Tony Blair Tapped for US Medal of Freedom

Former prime minister was staunch US ally
By Peter Fearon,  Newser Staff
Posted Jan 6, 2009 2:13 AM CST
Tony Blair Tapped for US Medal of Freedom
President Bush talks to British Prime Minister Tony Blair during a NATO summit. Blair will be awarded the Presidential Medal of Freedom before Bush leaves office.    (AP Photo/Charles Dharapak)

Former British Prime Minister Tony Blair, a staunch ally of President Bush on the war in Iraq, is to receive the highest US civilian award, the Presidential Medal of Freedom. Blair, who is now an Middle East peace envoy for the Quartet—Russia, the US, the EU and UN—will be honored at a White House ceremony a week before the president leaves office, reports the BBC.

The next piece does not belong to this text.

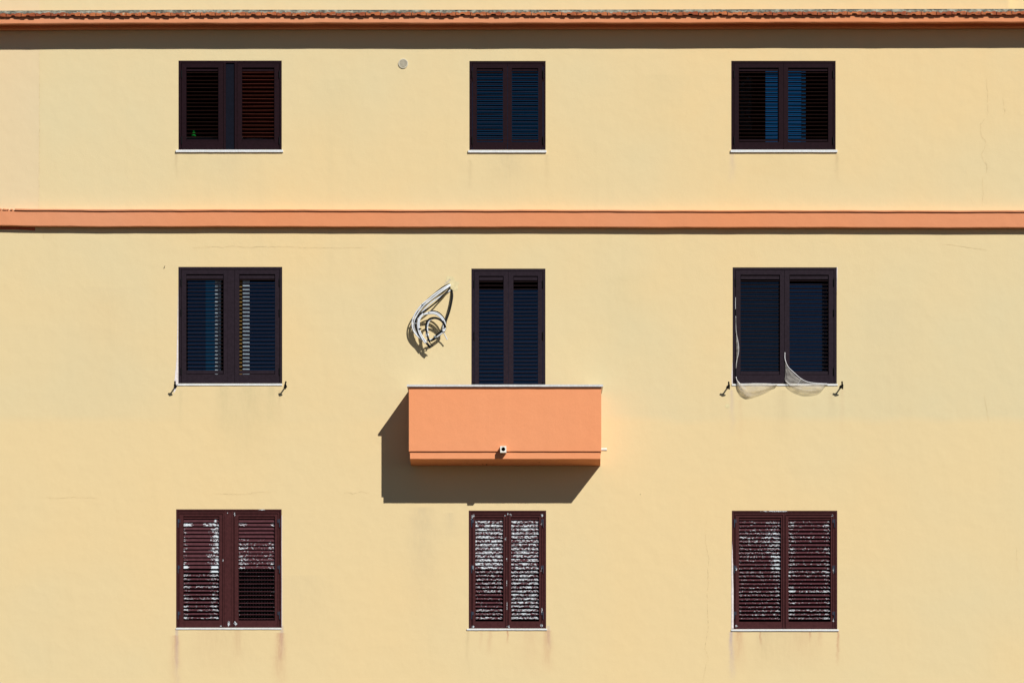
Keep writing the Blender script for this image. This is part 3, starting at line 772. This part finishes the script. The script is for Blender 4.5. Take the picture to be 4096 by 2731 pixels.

The news was received with derision in some quarters of Britain. "Tony Blair should be spending next week helping to fix the mess in Gaza, not receiving an award for the biggest foreign policy disaster in recent history and his silence over Guantanamo Bay," said a spokesman for Britain's Liberal Democrats. Former Australian PM John Howard and Colombian President Alvaro Uribe will get the medal, along with Blair, for their support on the war or terror, the White House said.